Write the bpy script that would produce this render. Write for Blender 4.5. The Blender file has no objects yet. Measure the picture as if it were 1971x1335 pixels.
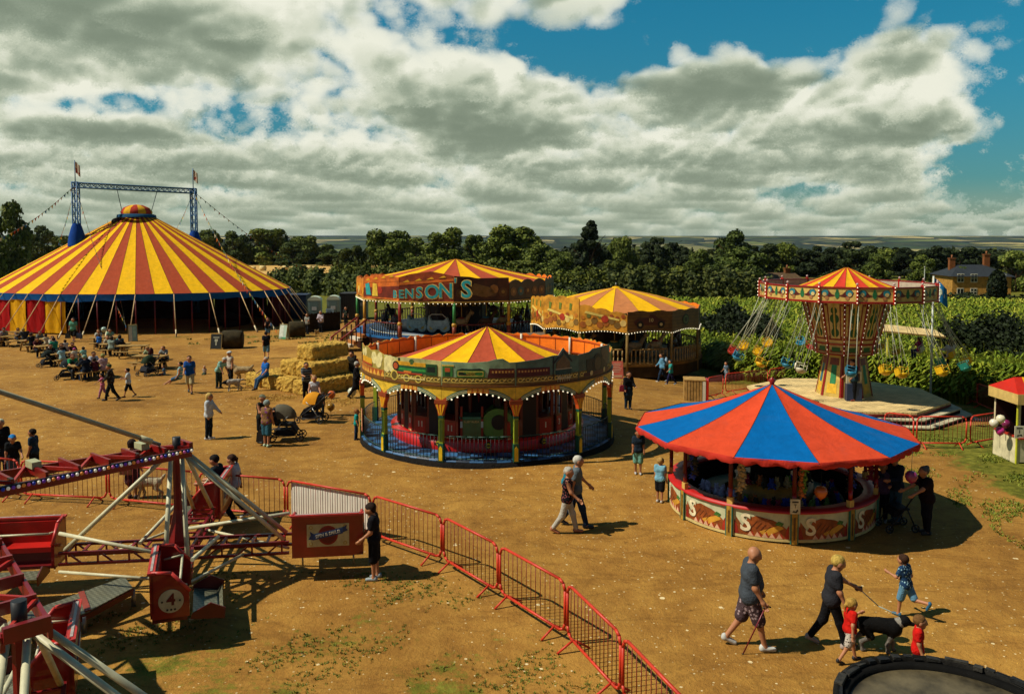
import bpy, bmesh, math, random
import numpy as np
from mathutils import Vector, Matrix
random.seed(7); rng = np.random.default_rng(7)
sc = bpy.context.scene; COL = sc.collection
rad = math.radians; PI = math.pi; sin = math.sin; cos = math.cos
# ---------------------------------------------------------------- camera
F, CX, HOR, CAMZ, PITCH = 1600., 985.5, 455., 7.0, rad(3.5)
CY = HOR + F*math.tan(PITCH)
cd = bpy.data.cameras.new('camera'); cam = bpy.data.objects.new('camera', cd); COL.objects.link(cam)
cam.location = (0, 0, CAMZ); cam.rotation_euler = (PI/2-PITCH, 0, 0)
cd.sensor_fit = 'HORIZONTAL'; cd.sensor_width = 36; cd.lens = 36*F/1971.
cd.shift_y = (CY-667.5)/1971.; cd.clip_start = .1; cd.clip_end = 20000
sc.camera = cam
# ---------------------------------------------------------------- light
SUN_EL, SUN_AZ = rad(50), rad(11)          # light travels along +X, slightly away from the camera
S = Vector((-cos(SUN_AZ)*cos(SUN_EL), -sin(SUN_AZ)*cos(SUN_EL), sin(SUN_EL)))
sl = bpy.data.lights.new('sun', 'SUN'); sl.energy = 5.0; sl.angle = rad(.5); sl.color = (1, .93, .78)
so = bpy.data.objects.new('sun', sl); COL.objects.link(so); so.rotation_euler = S.to_track_quat('Z', 'Y').to_euler()
sc.view_settings.view_transform = 'Standard'; sc.view_settings.look = 'None'
sc.cycles.max_bounces = 5; sc.cycles.diffuse_bounces = 2; sc.cycles.glossy_bounces = 2; sc.cycles.transparent_max_bounces = 4; sc.cycles.use_denoising = True; sc.cycles.caustics_reflective = False; sc.cycles.caustics_refractive = False
sc.view_settings.exposure = 0.07; sc.view_settings.gamma = 1
# ---------------------------------------------------------------- node helper
class NT:
    def __init__(s, tree): s.t = tree; s.n = tree.nodes; s.l = tree.links
    def node(s, ty, ins=None, **kw):
        nd = s.n.new(ty)
        for k, v in kw.items(): setattr(nd, k, v)
        for k, v in (ins or {}).items():
            if isinstance(v, bpy.types.NodeSocket): s.l.new(v, nd.inputs[k])
            else: nd.inputs[k].default_value = v
        return nd
    def m(s, op, a, b=0., c=0., clamp=False):
        return s.node('ShaderNodeMath', {0: a, 1: b, 2: c}, operation=op, use_clamp=clamp).outputs[0]
    def vm(s, op, a, b=(0, 0, 0), out=0):
        return s.node('ShaderNodeVectorMath', {0: a, 1: b}, operation=op).outputs[out]
    def noise(s, vec, scale, detail=4., rough=.55, dist=0., dim='3D'):
        return s.node('ShaderNodeTexNoise', {'Vector': vec, 'Scale': scale, 'Detail': detail, 'Roughness': rough, 'Distortion': dist}, noise_dimensions=dim).outputs[0]
    def ramp(s, fac, stops):
        nd = s.node('ShaderNodeValToRGB', {0: fac}); e = nd.color_ramp.elements
        while len(e) < len(stops): e.new(.5)
        for x, (p, c) in zip(e, stops): x.position = p; x.color = (*c, 1) if len(c) == 3 else c
        return nd.outputs[0]
    def mix(s, f, a, b, bt='MIX'):
        nd = s.node('ShaderNodeMix', data_type='RGBA', blend_type=bt)
        for i, v in ((0, f), (6, a), (7, b)):
            if isinstance(v, bpy.types.NodeSocket): s.l.new(v, nd.inputs[i])
            else: nd.inputs[i].default_value = (*v, 1) if (i > 0 and len(v) == 3) else v
        return nd.outputs[2]
    def rng(s, v, a, b, c=0., d=1., ty='SMOOTHSTEP'):
        return s.node('ShaderNodeMapRange', {0: v, 1: a, 2: b, 3: c, 4: d}, interpolation_type=ty).outputs[0]
# ---------------------------------------------------------------- pixel helpers
def ss(a, b, x): t = np.clip((x-a)/(b-a), 0, 1); return t*t*(3-2*t)
def ray(px, py):
    x, y = px-CX, -(py-CY)
    return Vector((x, F*cos(PITCH)+y*sin(PITCH), -F*sin(PITCH)+y*cos(PITCH)))
def atd(px, py, D):
    r = ray(px, py); return Vector((0, 0, CAMZ)) + r*(D/r.y)
def atz(px, py, z):
    r = ray(px, py); return Vector((0, 0, CAMZ)) + r*((z-CAMZ)/r.z)
def g(x, y):
    x = np.asarray(x, float); y = np.asarray(y, float)
    k = .018+.05*ss(0, 12, x)
    d = -k*np.clip(y-26, 0, 34)
    far = -5*ss(240, 420, y)-75*ss(350, 1900, y)+np.where(y > 2000, (y-2000)/3200.*(91+4*np.sin(x/900.)+3*np.sin(x/370.+1)), 0)
    far = np.where(y > 5200, -80+90*1.06-(y-5200)*.03, far)
    bump = .03*np.sin(x*.9+y*.4)*np.sin(y*.7-x*.3)*ss(8, 14, y)
    return d+far+bump*(y < 300)
def at(px, py):
    r = ray(px, py); r = r/r.y; D = 4.
    while D < 6000:
        p = Vector((0, 0, CAMZ))+r*D
        if p.z <= g(p.x, p.y): break
        D *= 1.02
    lo, hi = D/1.02, D
    for _ in range(24):
        m = (lo+hi)/2; p = Vector((0, 0, CAMZ))+r*m
        if p.z <= g(p.x, p.y): hi = m
        else: lo = m
    p = Vector((0, 0, CAMZ))+r*hi; p.z = float(g(p.x, p.y)); return p
def gz(x, y): return float(g(x, y))
# ---------------------------------------------------------------- world: Nishita sky with procedural clouds
w = bpy.data.worlds.new('World'); sc.world = w; w.use_nodes = True
T = NT(w.node_tree); T.n.clear()
sky = T.node('ShaderNodeTexSky', sky_type='NISHITA', sun_disc=False, sun_elevation=SUN_EL, sun_rotation=math.atan2(S.x, S.y) % (2*PI), altitude=100, air_density=1.0, dust_density=.6, ozone_density=2.5).outputs[0]
co = T.node('ShaderNodeTexCoord').outputs['Generated']
def uv(px, py): r = ray(px, py); return r.x/r.y, r.z/r.y
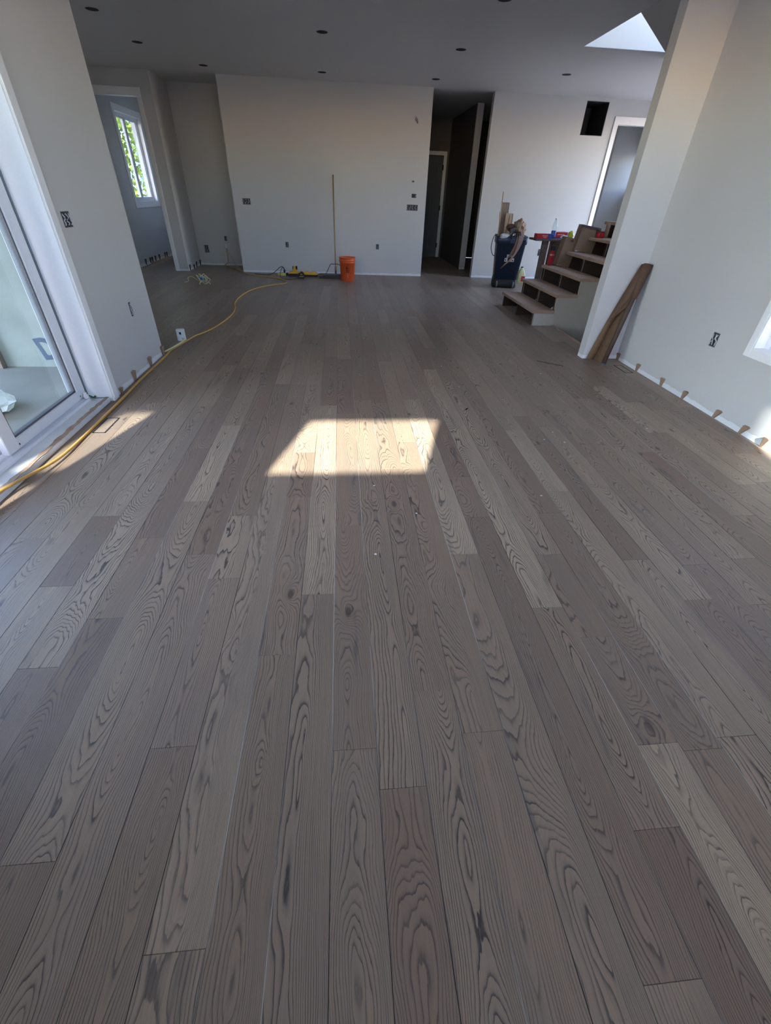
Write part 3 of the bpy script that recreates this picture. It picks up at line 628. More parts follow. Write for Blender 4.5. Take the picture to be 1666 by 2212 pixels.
# ------------------------------------------------------------------ floor vents (flush, black slot outline)
def vent(label, x0, x1, y0, y1):
    t_ = thing('floor_vent', label, 'vent', ((x0 + x1) / 2, (y0 + y1) / 2, 0), 0, 'flush wooden floor vents'); a, b_ = (x1 - x0) / 2, (y1 - y0) / 2; s_ = .010
    link('slot', boxes((-a, -a + s_, -b_, b_, .0002, .0012), (a - s_, a, -b_, b_, .0002, .0012), (-a, a, -b_, -b_ + s_, .0002, .0012), (-a, a, b_ - s_, b_, .0002, .0012)), M['dark'], t_)
    bm, la, lt = newplankbm(); plank_bm(bm, la, lt, (0, -a + s_, a - s_, -b_ + s_, b_ - s_, (.55, .3, .5), 7.7))
    for v in bm.verts: v.co.z = v.co.z + .0018 if v.co.z > -.005 else .0001
    link('vent_insert', bm, M['plank'], t_)
vent('flush floor vent with black outline beside the patio door cord', -1.652, -1.566, 2.712, 2.947)
vent('flush floor vent with black outline by the paper roll', 2.700, 2.786, 3.928, 4.160)
# ------------------------------------------------------------------ shims between walls and floor
def shim(label, c, face, mat, wt=.05, hh=.085, group=None, lean=0.):
    bm = bmesh.new(); wb = wt * .38
    prism(bm, [(-wb / 2, 0), (wb / 2, 0), (wt / 2, hh * .92), (wt * .12, hh), (-wt / 2, hh * .95)], 1, -.012, -.001)
    for v in bm.verts:
        if v.co.z > hh * .5 and v.co.y < -.006: v.co.y -= .008
        v.co.x += lean * v.co.z
    o = link('wood_shim', bm, M[mat]); o.location = c; o.rotation_euler = (0, 0, {'-y': 0, 'x': math.pi / 2, '-x': -math.pi / 2}[face])
    return tag(o, label, 'shim', group)
for i, (y_, d_) in enumerate([(3.40, 'nearest the patio door casing'), (3.68, 'second from the patio door'), (4.05, 'third from the patio door'), (4.385, 'at its end corner beside the pale cable')]):
    shim('small wooden shim at the left wall foot, ' + d_, (XL, y_, 0), 'x', 'shim', .042 if i == 0 else .058, .05 if i == 0 else .088, 'shims along the left wall')
for i, (y_, l_, d_) in enumerate([(4.335, 0, 'in the corner behind the paper roll'), (3.978, .2, 'just past the floor vent'), (3.575, .0, 'second past the floor vent'), (3.275, .3, 'third past the floor vent'), (2.892, .45, 'fourth past the floor vent'), (2.62, .5, 'fifth past the floor vent, pale'), (2.415, .2, 'nearest the sunlit right edge')]):
    shim('wooden shim at the foot of the right wall, ' + d_, (XR, y_, 0), '-x', 'shim', .048, .075 if i else .07, 'shims along the right wall', l_)
for y_, d_ in [(9.78, 'nearest the front'), (10.05, 'short one, second'), (10.25, 'third'), (10.53, 'nearest the back corner')]:
    shim('dark shim at the foot of the closet recess side wall, ' + d_, (-2.93, y_, 0), 'x', 'shimdark', .06, .07 if 'short' in d_ else .10, 'shims in the closet recess')
for i, (y_, d_) in enumerate([(10.42, 'first from the left'), (10.68, 'second from the left'), (10.80, 'third from the left'), (10.99, 'fourth from the left'), (11.24, 'fifth, slightly paler'), (11.62, 'sixth'), (11.74, 'seventh, against the door jamb')]):
    shim('dark shim under the bathroom window wall, ' + d_, (-3.97, y_, 0), 'x', 'shimdark', .06, .10, 'shims in the bathroom')
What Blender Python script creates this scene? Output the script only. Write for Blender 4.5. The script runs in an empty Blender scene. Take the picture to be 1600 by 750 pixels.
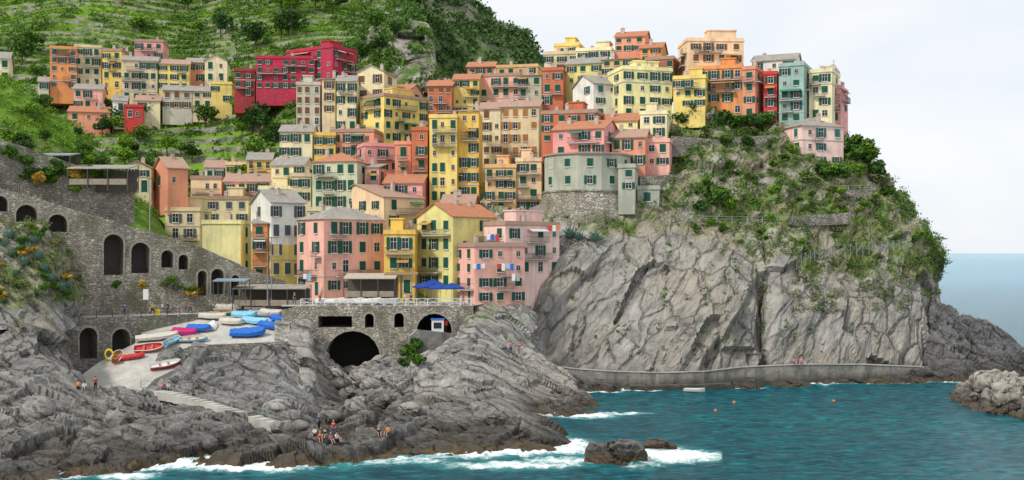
import bpy,bmesh,math,random
import numpy as np
from mathutils import Vector,Matrix,noise,Euler
from mathutils.bvhtree import BVHTree
from mathutils.geometry import tessellate_polygon
R=math.radians; rnd=random.Random(7); rng=np.random.default_rng(5)
FP=1700.;CH=22.;HY=395.
ZOOM=(800,375,1.)
sc=bpy.context.scene; COL=sc.collection
def W(px,py,D): return Vector(((px-800)/FP*D,D,CH-(py-HY)/FP*D))
def proj(P): return 800+FP*P[...,0]/P[...,1], HY-(P[...,2]-CH)*FP/P[...,1]
# ---------------- materials ----------------
class G:
    def __init__(s,name):
        s.m=bpy.data.materials.new(name); s.m.use_nodes=True; s.nt=s.m.node_tree
        s.b=s.nt.nodes['Principled BSDF']; s.b.inputs['Specular IOR Level'].default_value=.2
        s.b.inputs['Roughness'].default_value=.85
        s.geo=s.nt.nodes.new('ShaderNodeNewGeometry'); s.pos=s.geo.outputs['Position']
    def n(s,t,ins={},**pr):
        d=s.nt.nodes.new(t)
        for k,v in pr.items(): setattr(d,k,v)
        for k,v in ins.items():
            if isinstance(v,bpy.types.NodeSocket): s.nt.links.new(v,d.inputs[k])
            else: d.inputs[k].default_value=v
        return d
    def mapv(s,scale=(1,1,1),rot=(0,0,0),vec=None):
        return s.n('ShaderNodeMapping',{0:vec or s.pos,2:rot,3:scale}).outputs[0]
    def noise(s,scale,detail=4,vec=None,rough=.55,dist=0):
        return s.n('ShaderNodeTexNoise',{'Vector':vec or s.pos,'Scale':scale,'Detail':detail,'Roughness':rough,'Distortion':dist}).outputs[0]
    def rng(s,v,a,b,c=0.,d=1.):
        return s.n('ShaderNodeMapRange',{0:v,1:a,2:b,3:c,4:d}).outputs[0]
    def mix(s,f,a,b,mode='MIX'):
        c=lambda q:(q[0],q[1],q[2],1) if isinstance(q,tuple) else q
        return s.n('ShaderNodeMix',{0:f,6:c(a),7:c(b)},data_type='RGBA',blend_type=mode).outputs[2]
    def math(s,op,a,b=0.): return s.n('ShaderNodeMath',{0:a,1:b},operation=op).outputs[0]
    def bump(s,h,st=.5,dist=.1,nrm=None):
        i={'Height':h,'Strength':st,'Distance':dist}
        if nrm: i['Normal']=nrm
        return s.n('ShaderNodeBump',i).outputs[0]
    def out(s,col=None,nrm=None,rough=None,**k):
        L=s.nt.links.new
        if col is not None:
            if isinstance(col,tuple): s.b.inputs['Base Color'].default_value=(*col,1)
            else: L(col,s.b.inputs['Base Color'])
        if nrm is not None: L(nrm,s.b.inputs['Normal'])
        if rough is not None:
            if isinstance(rough,(int,float)): s.b.inputs['Roughness'].default_value=rough
            else: L(rough,s.b.inputs['Roughness'])
        return s.m
def lin(c,k=.86): return tuple(((v/255)**2.2)*k for v in c)
_wc={}
def wall_mat(key):
    if key in _wc: return _wc[key]
    c=lin(PAL[key],.95); g=G('plaster_'+key)
    dk=tuple(v*.62+.03 for v in c); lt=tuple(min(.9,v*1.08+.02) for v in c)
    col=g.mix(g.rng(g.noise(.22,5),.4,.66,0,.8),c,dk)
    col=g.mix(g.rng(g.noise(.7,4,g.mapv((1,1,.8))),.5,.75,0,.5),col,lt)
    st=g.noise(1.,4,g.mapv((1.6,1.6,.14)))
    col=g.mix(g.rng(st,.5,.72,0,.6),col,tuple(v*.48+.03 for v in c))
    col=g.mix(g.rng(g.noise(2.2,6,rough=.65),.55,.75,0,.4),col,(.36,.33,.28))
    _wc[key]=g.out(col,g.bump(g.noise(6,4),.3,.04)); return _wc[key]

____

# Task statement
From the data, collect all lines where the string "picture" appears.

# Written response
Write the bpy script that would produce this render. Write for Blender 4.5. The Blender file has no objects yet. Measure the picture as if it were 1971x1335 pixels.
Write part 3 of the bpy script that recreates this picture. It picks up at line 628. More parts follow. Write for Blender 4.5. Take the picture to be 1666 by 2212 pixels.
What Blender Python script creates this scene? Output the script only. Write for Blender 4.5. The script runs in an empty Blender scene. Take the picture to be 1600 by 750 pixels.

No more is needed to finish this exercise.